Historiography
A number of histories of the Bastille were published immediately after July 1789, usually with dramatic titles promising the uncovering of secrets from the prison. By the 1830s and 1840s, popular histories written by Pierre Joigneaux and by the trio of Auguste Maquet, A. Arnould and Jules-Édouard Alboize Du Pujol presented the years of the Bastille between 1358 and 1789 as a single, long period of royal tyranny and oppression, epitomised by the fortress; their works featured imaginative 19th century reconstructions of the medieval torture of prisoners. As living memories of the Revolution faded, the destruction of the Bastille meant that later historians had to rely primarily on memoires and documentary materials in analysing the fortress and the 5,279 prisoners who had come through the Bastille between 1659 and 1789. The Bastille's archives, recording the operation of the prison, had been scattered in the confusion after the seizure; with some effort, the Paris Assembly gathered around 600,000 of them in the following weeks, which form the basis of the modern archive. After being safely stored and ignored for many years, these archives were rediscovered by the French historian François Ravaisson, who catalogued and used them for research between 1866 and 1904.

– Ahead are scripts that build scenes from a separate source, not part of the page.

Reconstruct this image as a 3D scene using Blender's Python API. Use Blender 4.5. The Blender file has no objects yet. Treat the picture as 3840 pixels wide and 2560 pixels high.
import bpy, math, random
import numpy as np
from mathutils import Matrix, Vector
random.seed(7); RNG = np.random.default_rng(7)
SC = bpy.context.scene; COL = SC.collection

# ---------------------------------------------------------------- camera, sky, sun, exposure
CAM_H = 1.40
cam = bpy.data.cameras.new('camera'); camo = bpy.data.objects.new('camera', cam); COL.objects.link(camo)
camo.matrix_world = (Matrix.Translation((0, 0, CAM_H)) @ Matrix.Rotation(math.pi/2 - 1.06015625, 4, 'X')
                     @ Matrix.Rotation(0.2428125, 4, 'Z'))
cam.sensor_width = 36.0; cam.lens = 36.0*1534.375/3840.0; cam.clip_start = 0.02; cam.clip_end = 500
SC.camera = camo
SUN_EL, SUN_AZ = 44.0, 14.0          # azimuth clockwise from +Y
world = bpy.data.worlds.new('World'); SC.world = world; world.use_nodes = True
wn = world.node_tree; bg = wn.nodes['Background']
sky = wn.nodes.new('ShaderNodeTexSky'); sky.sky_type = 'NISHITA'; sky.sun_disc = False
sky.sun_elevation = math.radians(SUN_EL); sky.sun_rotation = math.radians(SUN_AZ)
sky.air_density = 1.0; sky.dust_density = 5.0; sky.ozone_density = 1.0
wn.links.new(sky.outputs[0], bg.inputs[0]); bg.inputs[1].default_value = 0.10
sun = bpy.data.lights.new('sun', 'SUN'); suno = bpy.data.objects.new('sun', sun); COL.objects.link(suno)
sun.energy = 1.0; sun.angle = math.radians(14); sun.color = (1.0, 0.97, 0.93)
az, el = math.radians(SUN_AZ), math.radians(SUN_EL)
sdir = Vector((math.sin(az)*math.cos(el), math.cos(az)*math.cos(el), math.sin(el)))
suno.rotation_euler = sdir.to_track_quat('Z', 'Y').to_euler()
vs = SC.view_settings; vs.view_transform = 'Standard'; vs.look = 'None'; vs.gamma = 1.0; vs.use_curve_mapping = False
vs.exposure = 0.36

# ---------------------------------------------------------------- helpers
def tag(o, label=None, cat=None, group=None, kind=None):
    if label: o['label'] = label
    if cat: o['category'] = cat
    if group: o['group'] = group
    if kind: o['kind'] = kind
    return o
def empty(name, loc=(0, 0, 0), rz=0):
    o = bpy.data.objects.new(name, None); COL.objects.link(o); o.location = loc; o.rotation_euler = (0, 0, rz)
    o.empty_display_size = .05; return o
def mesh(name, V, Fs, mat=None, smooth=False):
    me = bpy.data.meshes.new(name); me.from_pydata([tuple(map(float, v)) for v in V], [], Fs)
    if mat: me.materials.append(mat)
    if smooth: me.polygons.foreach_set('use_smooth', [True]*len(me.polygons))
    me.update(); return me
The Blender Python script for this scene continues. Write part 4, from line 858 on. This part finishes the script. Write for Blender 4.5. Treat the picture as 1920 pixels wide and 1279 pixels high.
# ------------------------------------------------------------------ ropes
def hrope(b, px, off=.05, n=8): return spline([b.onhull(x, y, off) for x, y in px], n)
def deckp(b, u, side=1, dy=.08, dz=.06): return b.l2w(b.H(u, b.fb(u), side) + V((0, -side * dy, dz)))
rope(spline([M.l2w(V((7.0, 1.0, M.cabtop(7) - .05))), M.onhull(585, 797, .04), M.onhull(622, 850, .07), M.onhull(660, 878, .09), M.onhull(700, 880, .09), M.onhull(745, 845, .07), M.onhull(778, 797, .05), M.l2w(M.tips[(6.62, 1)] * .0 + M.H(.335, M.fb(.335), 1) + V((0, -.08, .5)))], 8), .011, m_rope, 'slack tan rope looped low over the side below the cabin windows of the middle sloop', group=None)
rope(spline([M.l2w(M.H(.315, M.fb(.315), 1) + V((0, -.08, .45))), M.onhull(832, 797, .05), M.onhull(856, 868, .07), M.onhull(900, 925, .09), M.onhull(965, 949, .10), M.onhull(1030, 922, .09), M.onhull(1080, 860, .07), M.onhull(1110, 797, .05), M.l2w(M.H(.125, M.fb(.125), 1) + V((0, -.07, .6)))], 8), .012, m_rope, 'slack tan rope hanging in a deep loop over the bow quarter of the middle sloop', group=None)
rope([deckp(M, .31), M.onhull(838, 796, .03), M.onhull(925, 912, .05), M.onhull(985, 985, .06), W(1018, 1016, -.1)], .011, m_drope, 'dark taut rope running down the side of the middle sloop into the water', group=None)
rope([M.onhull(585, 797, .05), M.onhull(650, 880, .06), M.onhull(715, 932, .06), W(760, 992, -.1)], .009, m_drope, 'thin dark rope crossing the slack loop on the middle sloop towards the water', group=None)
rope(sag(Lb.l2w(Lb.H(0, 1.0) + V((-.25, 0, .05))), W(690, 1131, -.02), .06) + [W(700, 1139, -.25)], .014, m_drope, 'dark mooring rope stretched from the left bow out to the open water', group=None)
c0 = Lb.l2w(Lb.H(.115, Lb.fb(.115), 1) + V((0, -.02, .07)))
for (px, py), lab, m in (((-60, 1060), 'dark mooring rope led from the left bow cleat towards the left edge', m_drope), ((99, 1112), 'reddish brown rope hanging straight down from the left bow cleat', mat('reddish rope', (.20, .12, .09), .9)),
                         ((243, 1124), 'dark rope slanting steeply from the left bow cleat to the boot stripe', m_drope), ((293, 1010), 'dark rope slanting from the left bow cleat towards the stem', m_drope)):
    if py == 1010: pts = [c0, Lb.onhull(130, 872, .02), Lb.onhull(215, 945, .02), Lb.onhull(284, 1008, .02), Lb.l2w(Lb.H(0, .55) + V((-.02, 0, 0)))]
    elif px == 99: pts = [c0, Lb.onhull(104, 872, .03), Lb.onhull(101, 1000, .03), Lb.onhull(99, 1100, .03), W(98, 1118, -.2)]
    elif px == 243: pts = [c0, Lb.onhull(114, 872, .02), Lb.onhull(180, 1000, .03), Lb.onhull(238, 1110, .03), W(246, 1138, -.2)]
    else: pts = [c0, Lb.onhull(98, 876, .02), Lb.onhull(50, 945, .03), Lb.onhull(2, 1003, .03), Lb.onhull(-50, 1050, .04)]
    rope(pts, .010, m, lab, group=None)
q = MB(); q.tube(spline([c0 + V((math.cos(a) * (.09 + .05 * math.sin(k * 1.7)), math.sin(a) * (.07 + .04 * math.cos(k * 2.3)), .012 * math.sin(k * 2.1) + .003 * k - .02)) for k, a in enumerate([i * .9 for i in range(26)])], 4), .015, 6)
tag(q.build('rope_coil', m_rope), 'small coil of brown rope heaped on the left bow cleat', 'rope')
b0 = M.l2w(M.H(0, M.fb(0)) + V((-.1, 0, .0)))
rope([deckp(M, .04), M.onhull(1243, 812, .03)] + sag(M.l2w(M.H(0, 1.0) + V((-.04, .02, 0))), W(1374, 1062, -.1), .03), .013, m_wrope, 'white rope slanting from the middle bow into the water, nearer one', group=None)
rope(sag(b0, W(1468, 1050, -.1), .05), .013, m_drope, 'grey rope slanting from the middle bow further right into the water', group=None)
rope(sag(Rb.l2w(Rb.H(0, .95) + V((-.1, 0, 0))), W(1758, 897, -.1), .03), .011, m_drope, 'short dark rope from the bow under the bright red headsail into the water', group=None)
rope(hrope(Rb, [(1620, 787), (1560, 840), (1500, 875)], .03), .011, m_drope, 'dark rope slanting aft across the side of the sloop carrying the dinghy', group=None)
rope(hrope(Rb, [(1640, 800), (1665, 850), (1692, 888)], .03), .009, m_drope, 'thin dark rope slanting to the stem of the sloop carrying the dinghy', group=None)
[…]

At the end of the 19th century the historian Frantz Funck-Brentano used the archives to undertake detailed research into the operation of the Bastille, focusing on the upper class prisoners in the Bastille, disproving many of the 18th-century myths about the institution and portraying the prison in a favourable light. Modern historians today consider Funck-Brentano's work slightly biased by his anti-Republican views, but his histories of the Bastille were highly influential and were largely responsible for establishing that the Bastille was a well-run, relatively benign institution. Historian Fernand Bournon used the same archive material to produce the Histoire de la Bastille in 1893, considered by modern historians to be one of the best and most balanced 19th-century histories of the Bastille. These works inspired the writing of a sequence of more popular histories of the Bastille in the late 19th and early 20th centuries, including Auguste Coeuret's anniversary history of the Bastille, which typically focused on a handful of themes and stories involving the more glamorous prisoners from the upper classes of French society.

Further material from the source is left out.